Les plaidoiries ont été fixées pour le 12 mai (NdlR : aujourd’hui). Les choses s’accélèrent : Bienvenu Mbutu Mondondo, ce Congolais dont la profession semble être de réclamer en justice la disparition de l’album, a en effet agi en référé. La première publication date de 1930, la République démocratique du Congo est indépendante depuis 1960 et Hergé est mort depuis 1983. Il y avait en effet urgence.

La tintinophilie est désormais familière de Bienvenu Mbutu Mondondo, cet étrange étudiant en sciences politiques animé par une hargne qui ne l’est pas moins. Alors que Patrick Lozès, le président du CRAN qu’on ne peut pas soupçonner d’indifférence vis-à-vis de la question coloniale, ne réclame qu’une préface explicative à l’album, l’avocat de Mbutu Mondondo précise bien que son client ne goûte pas ce genre de compromis : «Je rappelle que nous demandons l’interdiction totale de reproduction de cette BD. Ce n’est qu’à titre subsidiaire que nous demandons l’ajout d’avertissements en couverture ou en préface, comme c’est le cas en Grande-Bretagne.»

Sur la version britannique, effectivement, un bandeau rouge barre la couverture pour avertir le lecteur que la représentation des Africains dans Tintin au Congo ne reflète que la pensée coloniale de ces années sombres.
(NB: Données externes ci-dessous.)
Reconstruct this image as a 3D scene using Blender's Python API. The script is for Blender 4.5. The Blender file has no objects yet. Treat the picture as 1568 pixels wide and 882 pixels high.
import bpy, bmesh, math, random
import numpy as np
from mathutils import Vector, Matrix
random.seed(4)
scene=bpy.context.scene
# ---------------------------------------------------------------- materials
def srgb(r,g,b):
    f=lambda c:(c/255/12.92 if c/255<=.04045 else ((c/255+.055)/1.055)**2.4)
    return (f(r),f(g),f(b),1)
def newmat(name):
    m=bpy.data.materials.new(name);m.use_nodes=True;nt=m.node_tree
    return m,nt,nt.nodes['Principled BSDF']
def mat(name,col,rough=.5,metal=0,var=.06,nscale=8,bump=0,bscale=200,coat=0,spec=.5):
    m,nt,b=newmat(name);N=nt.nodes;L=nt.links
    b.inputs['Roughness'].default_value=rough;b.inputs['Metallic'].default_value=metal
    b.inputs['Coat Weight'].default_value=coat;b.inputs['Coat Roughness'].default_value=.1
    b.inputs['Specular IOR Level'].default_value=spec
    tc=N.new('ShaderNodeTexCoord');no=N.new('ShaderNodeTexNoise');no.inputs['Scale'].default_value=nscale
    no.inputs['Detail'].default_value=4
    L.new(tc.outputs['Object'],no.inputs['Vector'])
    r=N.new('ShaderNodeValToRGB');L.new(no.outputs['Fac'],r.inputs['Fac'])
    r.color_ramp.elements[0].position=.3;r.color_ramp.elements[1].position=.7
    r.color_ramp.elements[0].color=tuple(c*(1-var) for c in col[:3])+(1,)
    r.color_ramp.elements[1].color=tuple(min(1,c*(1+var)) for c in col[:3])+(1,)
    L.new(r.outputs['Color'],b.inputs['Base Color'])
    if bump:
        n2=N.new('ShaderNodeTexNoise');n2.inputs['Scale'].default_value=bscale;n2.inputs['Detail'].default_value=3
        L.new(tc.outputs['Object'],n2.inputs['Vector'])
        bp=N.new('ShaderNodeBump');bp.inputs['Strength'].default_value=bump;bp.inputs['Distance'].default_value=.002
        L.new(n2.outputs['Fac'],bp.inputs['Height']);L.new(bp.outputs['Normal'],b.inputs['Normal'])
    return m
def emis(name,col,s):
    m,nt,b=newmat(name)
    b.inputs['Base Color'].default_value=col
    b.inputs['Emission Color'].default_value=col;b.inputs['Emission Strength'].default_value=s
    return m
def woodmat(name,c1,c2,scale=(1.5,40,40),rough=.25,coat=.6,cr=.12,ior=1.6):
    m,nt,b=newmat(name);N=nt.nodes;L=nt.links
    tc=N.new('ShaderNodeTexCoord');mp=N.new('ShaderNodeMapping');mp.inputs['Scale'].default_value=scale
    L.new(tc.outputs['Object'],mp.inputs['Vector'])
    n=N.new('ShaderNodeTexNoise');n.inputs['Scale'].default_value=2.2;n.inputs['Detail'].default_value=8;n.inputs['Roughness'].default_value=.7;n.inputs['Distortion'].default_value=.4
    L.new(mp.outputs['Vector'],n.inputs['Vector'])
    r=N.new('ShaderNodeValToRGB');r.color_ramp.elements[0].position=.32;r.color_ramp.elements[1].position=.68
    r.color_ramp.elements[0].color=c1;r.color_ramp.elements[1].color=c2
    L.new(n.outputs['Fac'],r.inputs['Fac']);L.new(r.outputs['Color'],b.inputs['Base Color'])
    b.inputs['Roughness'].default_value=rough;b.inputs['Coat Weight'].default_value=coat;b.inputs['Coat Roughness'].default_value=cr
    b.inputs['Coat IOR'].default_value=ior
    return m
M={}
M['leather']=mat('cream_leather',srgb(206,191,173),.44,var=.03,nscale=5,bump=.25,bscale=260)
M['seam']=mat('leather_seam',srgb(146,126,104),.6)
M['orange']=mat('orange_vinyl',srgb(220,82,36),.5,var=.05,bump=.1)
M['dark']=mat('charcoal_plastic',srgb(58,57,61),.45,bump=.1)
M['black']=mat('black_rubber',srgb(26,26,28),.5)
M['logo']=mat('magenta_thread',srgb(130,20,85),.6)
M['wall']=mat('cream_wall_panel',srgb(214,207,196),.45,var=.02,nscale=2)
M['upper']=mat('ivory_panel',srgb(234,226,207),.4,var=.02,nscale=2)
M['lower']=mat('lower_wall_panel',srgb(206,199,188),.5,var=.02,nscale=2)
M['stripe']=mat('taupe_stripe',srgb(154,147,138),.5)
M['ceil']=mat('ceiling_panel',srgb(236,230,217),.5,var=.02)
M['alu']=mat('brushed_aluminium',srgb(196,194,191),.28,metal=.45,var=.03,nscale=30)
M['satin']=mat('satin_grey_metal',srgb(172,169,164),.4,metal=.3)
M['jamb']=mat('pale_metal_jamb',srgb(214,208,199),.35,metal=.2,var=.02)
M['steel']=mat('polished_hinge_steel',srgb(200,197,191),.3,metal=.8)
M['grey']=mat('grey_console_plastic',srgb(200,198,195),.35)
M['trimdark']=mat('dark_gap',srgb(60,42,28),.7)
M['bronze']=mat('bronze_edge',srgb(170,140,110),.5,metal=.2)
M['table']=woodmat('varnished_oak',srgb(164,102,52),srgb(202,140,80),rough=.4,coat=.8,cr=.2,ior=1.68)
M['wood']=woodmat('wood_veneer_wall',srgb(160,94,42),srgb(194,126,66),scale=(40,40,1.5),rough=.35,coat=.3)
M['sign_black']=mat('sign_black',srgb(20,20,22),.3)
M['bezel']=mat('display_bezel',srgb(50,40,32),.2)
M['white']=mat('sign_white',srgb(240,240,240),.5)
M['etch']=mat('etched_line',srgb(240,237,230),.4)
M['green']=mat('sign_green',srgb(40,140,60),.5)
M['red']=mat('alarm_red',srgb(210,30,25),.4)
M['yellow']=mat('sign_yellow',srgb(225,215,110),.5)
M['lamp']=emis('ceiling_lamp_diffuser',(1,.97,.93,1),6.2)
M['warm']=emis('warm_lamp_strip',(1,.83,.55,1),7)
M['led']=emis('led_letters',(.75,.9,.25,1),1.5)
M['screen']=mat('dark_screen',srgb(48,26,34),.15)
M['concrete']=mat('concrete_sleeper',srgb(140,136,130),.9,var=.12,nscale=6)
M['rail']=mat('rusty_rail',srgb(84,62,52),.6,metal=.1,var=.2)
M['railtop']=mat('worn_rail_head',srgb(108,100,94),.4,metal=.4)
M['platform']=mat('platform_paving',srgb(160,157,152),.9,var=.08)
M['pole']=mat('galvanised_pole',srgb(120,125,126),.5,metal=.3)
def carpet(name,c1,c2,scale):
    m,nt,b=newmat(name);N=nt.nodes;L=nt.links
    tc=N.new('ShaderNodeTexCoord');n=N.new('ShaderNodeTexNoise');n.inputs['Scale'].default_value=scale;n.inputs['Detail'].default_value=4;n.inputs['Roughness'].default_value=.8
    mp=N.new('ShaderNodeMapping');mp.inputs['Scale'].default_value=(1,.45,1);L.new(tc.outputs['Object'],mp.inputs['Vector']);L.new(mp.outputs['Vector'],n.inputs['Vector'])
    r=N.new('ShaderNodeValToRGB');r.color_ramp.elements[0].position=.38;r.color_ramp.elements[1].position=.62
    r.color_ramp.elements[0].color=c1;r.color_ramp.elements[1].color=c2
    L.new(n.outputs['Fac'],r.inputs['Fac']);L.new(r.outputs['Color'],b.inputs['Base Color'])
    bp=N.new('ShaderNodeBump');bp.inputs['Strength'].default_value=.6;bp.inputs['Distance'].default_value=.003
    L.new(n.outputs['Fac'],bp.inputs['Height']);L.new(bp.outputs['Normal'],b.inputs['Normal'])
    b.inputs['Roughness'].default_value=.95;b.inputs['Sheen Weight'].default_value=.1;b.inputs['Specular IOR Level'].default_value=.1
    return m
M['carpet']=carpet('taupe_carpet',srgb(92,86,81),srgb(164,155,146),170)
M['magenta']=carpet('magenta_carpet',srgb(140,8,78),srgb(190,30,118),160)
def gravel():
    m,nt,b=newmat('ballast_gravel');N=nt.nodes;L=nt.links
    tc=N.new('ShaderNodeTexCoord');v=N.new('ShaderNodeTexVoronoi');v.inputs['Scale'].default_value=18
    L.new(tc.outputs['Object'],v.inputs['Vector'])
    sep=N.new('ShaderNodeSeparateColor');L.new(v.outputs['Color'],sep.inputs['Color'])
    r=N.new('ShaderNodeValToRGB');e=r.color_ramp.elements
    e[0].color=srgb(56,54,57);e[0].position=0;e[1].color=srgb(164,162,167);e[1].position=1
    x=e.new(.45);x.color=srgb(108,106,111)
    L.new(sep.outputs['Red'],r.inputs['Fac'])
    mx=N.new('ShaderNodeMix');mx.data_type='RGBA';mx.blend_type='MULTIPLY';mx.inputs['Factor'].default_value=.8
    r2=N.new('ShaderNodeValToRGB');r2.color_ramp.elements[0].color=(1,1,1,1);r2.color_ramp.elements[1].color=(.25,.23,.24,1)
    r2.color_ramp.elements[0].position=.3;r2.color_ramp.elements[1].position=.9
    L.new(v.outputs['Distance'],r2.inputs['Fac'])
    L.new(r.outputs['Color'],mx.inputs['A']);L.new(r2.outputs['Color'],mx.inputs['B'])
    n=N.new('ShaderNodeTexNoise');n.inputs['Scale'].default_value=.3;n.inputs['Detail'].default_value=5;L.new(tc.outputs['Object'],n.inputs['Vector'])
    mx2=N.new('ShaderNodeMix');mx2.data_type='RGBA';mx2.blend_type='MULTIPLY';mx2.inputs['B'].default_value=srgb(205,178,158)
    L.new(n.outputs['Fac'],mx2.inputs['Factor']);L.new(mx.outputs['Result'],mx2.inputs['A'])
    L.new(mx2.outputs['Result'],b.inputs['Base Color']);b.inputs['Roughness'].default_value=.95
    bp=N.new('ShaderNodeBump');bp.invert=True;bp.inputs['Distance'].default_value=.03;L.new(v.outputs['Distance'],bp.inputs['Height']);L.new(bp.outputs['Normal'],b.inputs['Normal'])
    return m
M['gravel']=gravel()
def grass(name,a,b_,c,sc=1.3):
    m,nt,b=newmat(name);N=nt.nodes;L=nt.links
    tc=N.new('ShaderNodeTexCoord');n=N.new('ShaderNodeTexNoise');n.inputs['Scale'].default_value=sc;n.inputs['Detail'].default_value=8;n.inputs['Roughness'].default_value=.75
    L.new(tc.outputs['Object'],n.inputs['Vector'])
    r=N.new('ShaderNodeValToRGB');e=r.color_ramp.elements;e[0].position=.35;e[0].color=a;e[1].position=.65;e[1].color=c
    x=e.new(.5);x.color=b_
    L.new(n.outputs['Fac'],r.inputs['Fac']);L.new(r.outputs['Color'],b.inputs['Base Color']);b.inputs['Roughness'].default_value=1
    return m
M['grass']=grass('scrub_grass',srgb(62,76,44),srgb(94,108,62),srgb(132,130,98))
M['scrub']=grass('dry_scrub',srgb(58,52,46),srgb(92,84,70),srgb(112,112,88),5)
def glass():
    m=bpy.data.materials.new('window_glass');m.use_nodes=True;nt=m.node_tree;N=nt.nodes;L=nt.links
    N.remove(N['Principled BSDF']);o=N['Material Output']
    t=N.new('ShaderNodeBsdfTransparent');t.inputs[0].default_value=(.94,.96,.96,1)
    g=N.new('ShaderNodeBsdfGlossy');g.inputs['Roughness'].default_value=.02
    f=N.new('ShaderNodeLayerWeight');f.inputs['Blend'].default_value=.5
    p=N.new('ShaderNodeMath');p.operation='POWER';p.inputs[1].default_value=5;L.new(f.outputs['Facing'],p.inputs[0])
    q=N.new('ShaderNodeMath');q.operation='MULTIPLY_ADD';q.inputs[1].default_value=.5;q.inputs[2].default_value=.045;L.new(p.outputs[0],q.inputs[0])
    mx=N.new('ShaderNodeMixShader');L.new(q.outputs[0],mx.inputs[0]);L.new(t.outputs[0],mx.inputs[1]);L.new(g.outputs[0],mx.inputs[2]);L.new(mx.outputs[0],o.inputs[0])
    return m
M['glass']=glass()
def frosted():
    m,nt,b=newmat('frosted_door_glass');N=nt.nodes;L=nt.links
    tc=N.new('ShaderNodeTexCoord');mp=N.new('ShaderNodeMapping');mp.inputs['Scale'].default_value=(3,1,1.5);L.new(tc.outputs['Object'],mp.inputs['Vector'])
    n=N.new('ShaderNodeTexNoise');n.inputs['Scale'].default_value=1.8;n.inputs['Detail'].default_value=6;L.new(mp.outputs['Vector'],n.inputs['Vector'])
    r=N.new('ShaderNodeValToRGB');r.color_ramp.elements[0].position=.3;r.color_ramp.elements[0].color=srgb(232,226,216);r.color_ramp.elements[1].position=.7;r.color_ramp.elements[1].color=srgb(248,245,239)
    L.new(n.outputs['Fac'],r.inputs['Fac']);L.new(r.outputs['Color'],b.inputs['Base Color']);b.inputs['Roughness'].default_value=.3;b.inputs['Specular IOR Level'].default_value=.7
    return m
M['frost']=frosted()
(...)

Faut-il importer cette idée en France, en Navarre et en Belgique ? Ou interdire la vente de l’album, qui figure encore aujourd’hui en tête des tirages de la série d’Hergé ?

Alain Mabanckou (Prix Renaudot 2006, Professeur de littérature à la UCLA, Californie) donnait son avis lorsque nous l’avions interrogé sur le sujet. Il refusait ces deux alternatives: «Je ne suis pas partisan d’une interdiction de cette bande dessinée. Elle doit rester une trace de l’esprit belge de ces années trente. Elle est une des preuves historiques d’une certaine pensée occidentale (...). Ce n’est pas à partir de ‘Tintin au Congo’ que la pensée du Blanc sur le Nègre s’est formée. Lorsque Tintin est ‘arrivé au Congo’, l’idéologie raciste et coloniale sur le Noir était déjà bien établie. Il est ridicule de songer à rajouter un texte pédagogique dans l’album ‘Tintin au Congo’. Pourquoi ne pas, alors, le faire aussi dans ‘l’Esprit des lois’ de Montesquieu, où il est dit que les gens du sud sont faibles comme des vieillards et que les gens du nord sont forts comme des jeunes hommes ? A ce train-là il va falloir relire tous les livres du monde et rajouter des pages pédagogiques ici et là !»

Bienvenu Mbutu Mondondo n’est évidemment pas d’accord. Il pense que les passés honteux sont faits pour être ignorés. Que le mieux est de les faire disparaître et qu’à défaut, on les regardera avec un bandeau explicatif sur les yeux.